___ Input records
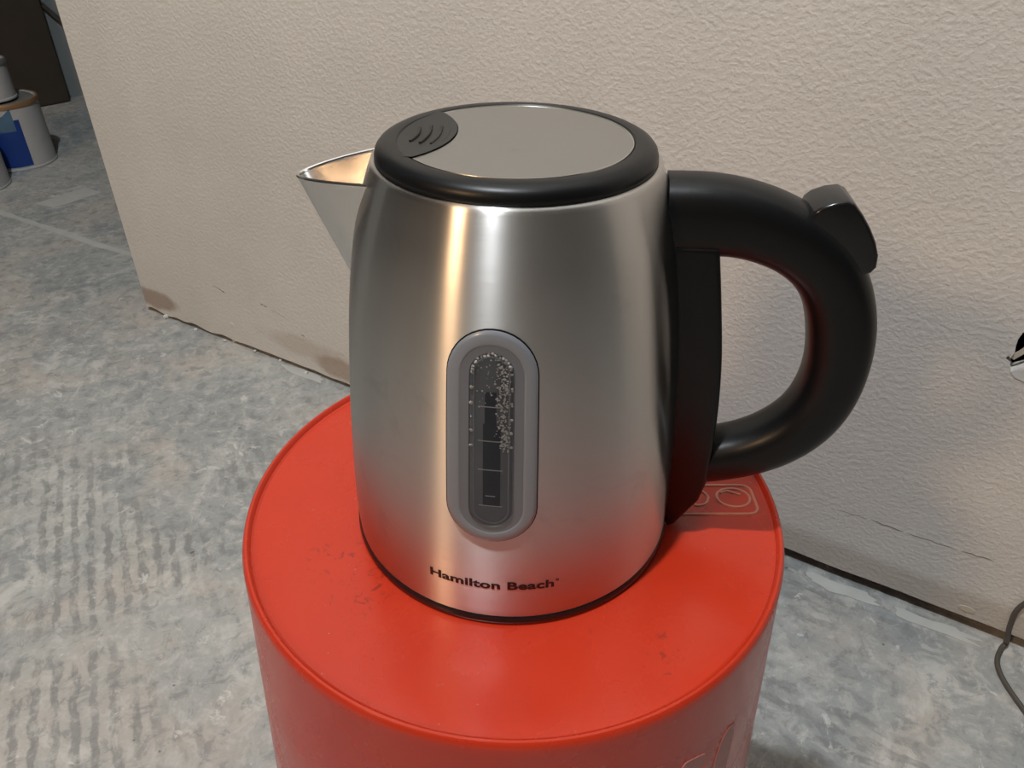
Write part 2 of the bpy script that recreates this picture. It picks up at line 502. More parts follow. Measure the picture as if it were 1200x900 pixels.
# small round dent low on the right
wall_sliver('wall_dent', [(1.2348 + 0.0075 * math.cos(t), 0.0266 + 0.0034 * math.sin(t)) for t in [2 * PI * i / 14 for i in range(14)]], 0.0012, M_PAPER, -0.0003)
wall_sliver('paint_fleck', [(0.205, 0.0335), (0.2115, 0.0325), (0.2130, 0.0385), (0.2070, 0.0398)], 0.0012, M_GYPSUM, -0.0003)

# pale marks on the slab
def floor_piece(name, poly, h, mat):
    o = link_mesh(name, *prism(poly, lambda u, v, w: (u, v, 0.0001 + w), h), mat, floor, smooth=False)
    return o


floor_piece('pale_patch', [(-1.0384, 1.297), (-0.9755, 1.3947), (-0.925, 1.3677), (-0.9861, 1.277)], 0.0008, M_PALE)
LN = smooth_path([(-1.16, 1.292), (-1.0774, 1.2427), (-0.9302, 1.1618), (-0.8147, 1.0953), (-0.7209, 1.0482), (-0.66, 1.010)], 6)
wd = [0.0065 + 0.004 * noise.noise((p[0] * 30, p[1] * 30, 1)) for p in LN]
floor_piece('pale_line', [(p[0] + w * 0.5, p[1] + w) for p, w in zip(LN, wd)] + [(p[0] - w * 0.5, p[1] - w) for p, w in reversed(list(zip(LN, wd)))], 0.0008, M_PALE)
for (cx, cy, lx, ly, seed) in ((0.345, 0.262, 0.055, 0.012, 1), (0.430, 0.212, 0.050, 0.010, 2), (-0.31, 0.655, 0.05, 0.010, 4), (-0.20, 0.588, 0.04, 0.009, 6)):
    poly = []
    for i in range(26):
        t = 2 * PI * i / 26
        k = 0.75 + 0.5 * noise.noise((math.cos(t) * 2, math.sin(t) * 2, seed * 3.7))
        a_, b_ = lx * k * math.cos(t), ly * k * math.sin(t)
        poly.append((cx + WE.x * a_ + WN.x * b_, cy + WE.y * a_ + WN.y * b_))
    floor_piece('plaster_smear', poly, 0.0006, M_PALE)

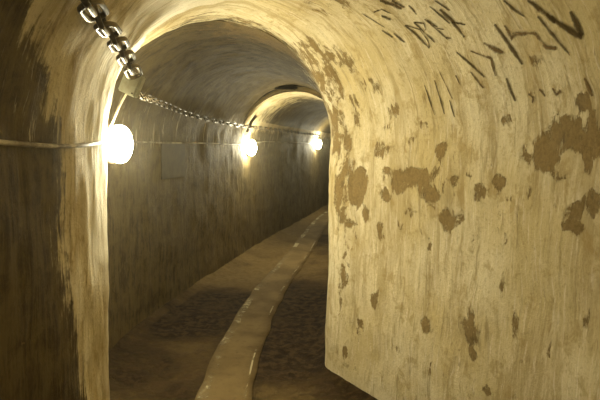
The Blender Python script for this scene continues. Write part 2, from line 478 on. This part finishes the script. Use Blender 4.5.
def strip(name, mat, off, half, z, thick, s0=0.0, s1=1.0, jig=.0):
    bm = bmesh.new(); rows = []
    n = len(PATH)-1; N = 200
    for i in range(N+1):
        u = n*(s0+(s1-s0)*i/N)
        p = path_pt(u); d = (path_pt(min(u+.05, n)) - path_pt(max(u-.05, 0))).normalized()
        sd = Vector((d.y, -d.x, 0))
        w1 = half + jig*noise.noise(p*3.1); w2 = half + jig*noise.noise(p*3.1+Vector((9, 0, 0)))
        a = p + sd*(off-w1); b = p + sd*(off+w2)
        row = []
        for k in range(5):
            q = a.lerp(b, k/4); q.z = z + .004*noise.noise(q*6)*(1 if thick > .004 else 0)
            row.append(q)
        r = [bm.verts.new(row[0]-Vector((0, 0, thick)))] + [bm.verts.new(q) for q in row] + [bm.verts.new(row[-1]-Vector((0, 0, thick)))]
        rows.append(r)
    for A, B in zip(rows, rows[1:]):
        for k in range(6): bm.faces.new((A[k], A[k+1], B[k+1], B[k]))
    return struct(obj(name, bm, mat))
strip('trim_3', M_PATH, 0, .175, .010, .05, jig=.022)
strip('trim_4', M_LINE, -.13, .03, .0195, .001, .16, .95, jig=.02)
strip('trim_5', M_LINE, .135, .005, .0195, .001, .16, .6, jig=.012)

# ------------------------------------------------------------------ lamps
def normal_left(ST, u, n):
    a = station(ST, max(u-.05, 0)); b = station(ST, min(u+.05, n))
    d = Vector((b[0]-a[0], b[1]-a[1], 0)).normalized()
    return Vector((d.y, -d.x, 0))

def make_lamp(label, loc, nrm):
    nrm = Vector(nrm).normalized()
    rz = math.atan2(nrm.y, nrm.x)
    t = thing('wall_lamp', label, 'lamp', loc, (0, 0, rz), 'lamps along the left wall')
    R = Matrix.Rotation(math.pi/2, 4, 'Y')   # lathe axis -> +x
    OV = Matrix.Diagonal((1, 1, 1.38, 1))
    bm = bmesh.new(); add_lathe(bm, [(0, -.02), (.080, -.02), (.086, -.012), (.086, .012), (.076, .022), (0, .022)], 28, OV @ R)
    obj('lamp_base', bm, M_IRON, t)
    bm = bmesh.new()
    add_lathe(bm, [(.060, .0221), (.072, .030), (.080, .048), (.081, .066), (.076, .086), (.062, .104), (.036, .117), (0, .121)], 28, OV @ R)
    g = obj('lamp_glass', bm, M_LAMP, t); g['label'] = 'glowing glass dome'
    return t
LAMP_H = EYE + .0
lamp_specs = [
 ('glowing wall lamp nearest the camera, half hidden by the left wall corner', (-1.125, 3.10, 1.585), (.9, -.35, 0)),
 ('glowing wall lamp in the middle of the row, below the dark bracket', (-.755, 7.45, 1.56), (1, -.75, 0)),
 ('smallest and farthest glowing wall lamp, by the dark tunnel bend', (.345, 12.1, 1.65), (1, -.8, 0)),
]
for lab, loc, nr in lamp_specs: make_lamp(lab, loc, nr)
make_lamp('unseen extra wall lamp behind the viewer, added to light the near walls', (-.91, -1.3, 1.62), (1, 0, 0))  # out of view; added to carry on the row and light the near walls

# ------------------------------------------------------------------ chains
def link_bm(L, w, r, straight=12):
    bm = bmesh.new(); pts = []
    a = L/2 - w/2
    for k in range(9):
        t = -math.pi/2 + math.pi*k/8; pts.append((a+math.cos(t)*w/2, math.sin(t)*w/2, 0))
    for k in range(9):
        t = math.pi/2 + math.pi*k/8; pts.append((-a+math.cos(t)*w/2, math.sin(t)*w/2, 0))
    add_tube(bm, pts, r, 8, closed=True)
    return bm

def resample(pts, pitch, sag=0.0):
    P = []
    n = len(pts)-1
    dense = [Vector(catmull(pts, n*i/400)) for i in range(401)]
    out = [dense[0]]; acc = 0.0; last = dense[0]
    for a in dense[1:]:
        if (a-out[-1]).length >= pitch: 
            out.append(out[-1] + (a-out[-1]).normalized()*pitch)
    return out

def make_chain(name, label, pts, pitch, w, r):
    P = resample(pts, pitch)
    root = thing(name, label, 'chain', P[0])
    bm = link_bm(pitch + 2*r + w*.14, w, r)
    first = None
    for i in range(len(P)-1):
        c = (P[i]+P[i+1])/2 - P[0]; d = (P[i+1]-P[i]).normalized()
        q = d.to_track_quat('X', 'Z')
        M = Matrix.Translation(c) @ q.to_matrix().to_4x4() @ Matrix.Rotation(math.radians(70 + 90*(i % 2) + random.uniform(-10, 10)), 4, 'X')
        if first is None:
            first = obj('link', bm, M_CHAIN, root); o = first
        else:
            o = first.copy(); COL.objects.link(o); o.parent = root
        o.matrix_local = M
    return root, P
near_pts = [(-.79, -.2, 2.06), (-.68, .45, 2.0), (-.60, 1.05, 2.005), (-.601, 1.35, 2.02), (-.661, 1.6, 2.028), (-.713, 1.88, 2.02), (-.772, 2.2, 2.012), (-.825, 2.45, 1.998), (-.875, 2.7, 1.975), (-.893, 2.82, 1.95)]
make_chain('chain', 'heavy rusty chain of big links running from the top left to the beige box', near_pts, .128, .068, .0105)
far_pts = [(-.90, 2.93, 1.86), (-1.03, 3.9, 1.885), (-1.11, 5.1, 1.885), (-.95, 6.2, 1.86), (-.69, 7.3, 1.845), (-.12, 9.6, 1.85), (.42, 11.8, 1.85)]
make_chain('chain', 'long thin chain of small links stretching from the beige box past the far lamps', far_pts, .125, .05, .0058)

# junction box ------------------------------------------------------
bx = thing('junction_box', 'small beige square junction box on the vault edge above the near lamp', 'box', (-.93, 2.88, 1.915), (0, math.radians(24), math.radians(-8)))
bm = bmesh.new(); add_box(bm, (0, 0, 0), (.105, .05, .125), .006); obj('box_body', bm, M_BOX, bx, False)
bm = bmesh.new(); add_box(bm, (0, -.029, 0), (.094, .008, .112), .003); obj('lid', bm, M_BOX, bx, False)
for sx in (-1, 1):
    bm = bmesh.new(); add_lathe(bm, [(.005, 0), (.005, .003), (.003, .004), (0, .004)], 10, Matrix.Translation((sx*.036, -.033, -sx*.045)) @ Matrix.Rotation(math.pi/2, 4, 'X'))
    obj('screw', bm, M_IRON, bx)

# cables -------------------------------------------------------------
def cable(label, pts, r=.008, mat=None):
    n = len(pts)-1
    P = [Vector(catmull(pts, n*i/120)) for i in range(121)]
    bm = bmesh.new(); add_tube(bm, P, r, 8)
    return tag(obj('cable', bm, mat or M_CABLE), label, 'cable', 'cables between the lamps')
cable('sagging whitewash-splashed cable across the near left wall to the first lamp', [(-.93, .9, 1.60), (-.905, 1.4, 1.597), (-.90, 1.6, 1.588), (-.90, 1.9, 1.578), (-.925, 2.2, 1.580), (-.985, 2.5, 1.588), (-1.05, 2.78, 1.598), (-1.12, 3.0, 1.60)], .0085)
cable('thin cable running down from the beige box to the near lamp', [(-.965, 2.89, 1.86), (-1.02, 2.93, 1.79), (-1.07, 2.98, 1.72), (-1.125, 3.06, 1.665)], .006)
cable('thin cable along the left wall between the near and middle lamps', [(-1.19, 3.15, 1.60), (-1.345, 3.6, 1.60), (-1.35, 4.2, 1.60), (-1.25, 4.9, 1.60), (-1.09, 5.75, 1.605), (-.90, 6.7, 1.60), (-.76, 7.35, 1.60)], .008)
cable('thin cable along the left wall between the middle and farthest lamps', [(-.75, 7.5, 1.62), (-.555, 8.4, 1.66), (-.28, 9.5, 1.655), (-.03, 10.5, 1.665), (.30, 12.0, 1.65)], .008)

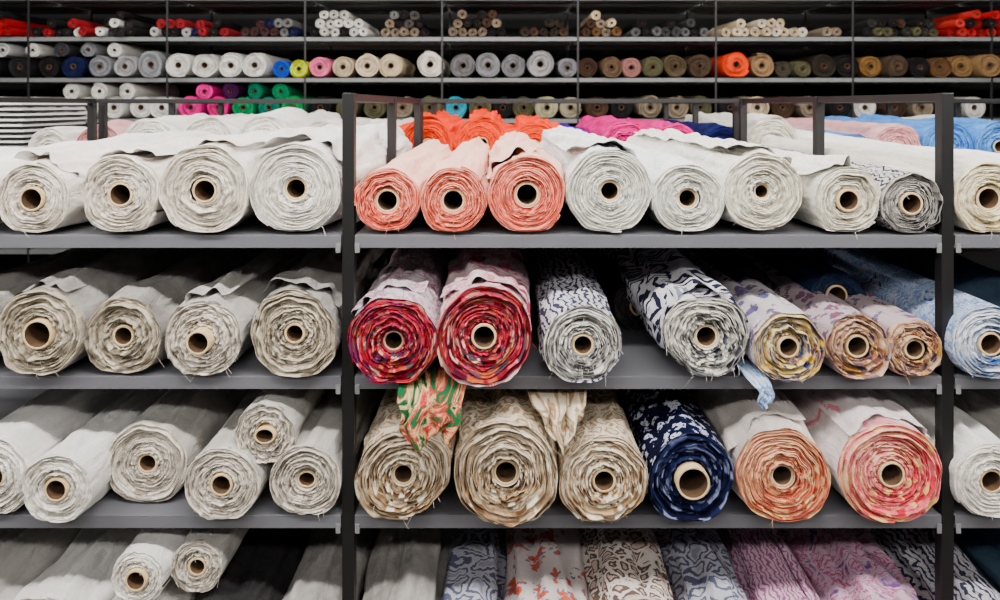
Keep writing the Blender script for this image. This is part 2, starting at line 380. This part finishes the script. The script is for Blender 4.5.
______
* **Do this**
Return only the part of the records above that opens with the line containing "The Blender Python" and closes with the line containing "return Vector((d.y, -d.x, 0))", ends included.

* **Answer to the problem**
The Blender Python script for this scene continues. Write part 2, from line 478 on. This part finishes the script. Use Blender 4.5.
def strip(name, mat, off, half, z, thick, s0=0.0, s1=1.0, jig=.0):
    bm = bmesh.new(); rows = []
    n = len(PATH)-1; N = 200
    for i in range(N+1):
        u = n*(s0+(s1-s0)*i/N)
        p = path_pt(u); d = (path_pt(min(u+.05, n)) - path_pt(max(u-.05, 0))).normalized()
        sd = Vector((d.y, -d.x, 0))
        w1 = half + jig*noise.noise(p*3.1); w2 = half + jig*noise.noise(p*3.1+Vector((9, 0, 0)))
        a = p + sd*(off-w1); b = p + sd*(off+w2)
        row = []
        for k in range(5):
            q = a.lerp(b, k/4); q.z = z + .004*noise.noise(q*6)*(1 if thick > .004 else 0)
            row.append(q)
        r = [bm.verts.new(row[0]-Vector((0, 0, thick)))] + [bm.verts.new(q) for q in row] + [bm.verts.new(row[-1]-Vector((0, 0, thick)))]
        rows.append(r)
    for A, B in zip(rows, rows[1:]):
        for k in range(6): bm.faces.new((A[k], A[k+1], B[k+1], B[k]))
    return struct(obj(name, bm, mat))
strip('trim_3', M_PATH, 0, .175, .010, .05, jig=.022)
strip('trim_4', M_LINE, -.13, .03, .0195, .001, .16, .95, jig=.02)
strip('trim_5', M_LINE, .135, .005, .0195, .001, .16, .6, jig=.012)

# ------------------------------------------------------------------ lamps
def normal_left(ST, u, n):
    a = station(ST, max(u-.05, 0)); b = station(ST, min(u+.05, n))
    d = Vector((b[0]-a[0], b[1]-a[1], 0)).normalized()
    return Vector((d.y, -d.x, 0))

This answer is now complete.